Several times during his tenure the Cavaliers have needed a strong finish to the regular season to make the NCAA tournament, and that’s the case again this spring.
“Our teams in the past, when their backs have been against the wall, they’ve stepped up the majority of the time,” O’Connor said, “and I believe that this team will do that as well.”
The Wahoos (21-15) kicked off a stretch of seven games in nine days with a one-sided win Tuesday night at Disharoon Park. En route to a 13-1 run-rule victory over Georgetown, Virginia scored 10 runs in the third inning.
“Obviously, it was a very challenging situation, not having played baseball for a week,” O’Connor said. “This is kind of like [coming out of] final exams. You don’t know how your team’s going to respond, but certainly our guys came out ready to play.”
The game was the Hoos’ first since April 15, when they lost to Liberty at Disharoon Park. They flew to Tallahassee, Fla., the next day, expecting to play three games against then-No. 7 Florida State, but that series was canceled in the wake of the mass shooting on the FSU campus Thursday.
“First off, prayers to FSU, their team,” UVA center-fielder Aidan Teel said. “I know they were excited to play us. We were really excited to play them. It would have been a great series. But honestly, it’s bigger than baseball. All of UVA and our fans and our players, all of our prayers go out to [the Seminoles]. They’re in thoughts right now, and we hope everyone who’s dealt with it is doing OK.”
Neither Virginia nor Florida State has room in its schedule to make up the series, O’Connor said. “At this point, it is what it is, and we just do everything we can with what’s in front of us.”
The Cavaliers, 9-9 in conference play, have three ACC series left, two of them on the road. UVA meets No. 24 Georgia Tech in Atlanta this weekend and closes the regular season against Virginia Tech in Blacksburg next month. The Hoos’ final home series is against Miami, May 9-11.

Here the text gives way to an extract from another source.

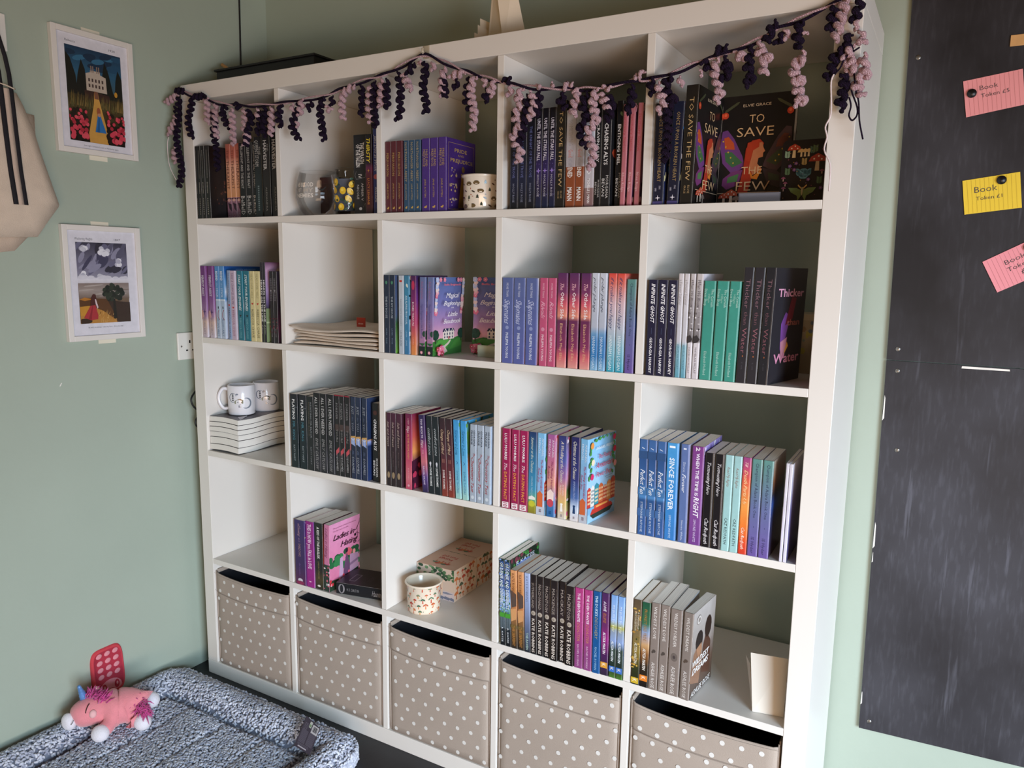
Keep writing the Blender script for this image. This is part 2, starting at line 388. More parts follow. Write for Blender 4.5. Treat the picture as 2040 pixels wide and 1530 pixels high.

Virginia hosts JMU (13-27) at 6 p.m. Wednesday and enters that game with an RPI of 93. The season has not unfolded as expected for the Cavaliers, who were widely considered a top-five team in the preseason, but O’Connor’s focus is on the present.
“You can’t do anything about what’s happened in the past,” he said. “All we can do is look forward and take care of the opportunities we have, and you either do it or you don’t. And I don’t sugarcoat it with [UVA’s players]. They know the situation we’re in, and they’re going to have to go out and earn it to be playing in June.”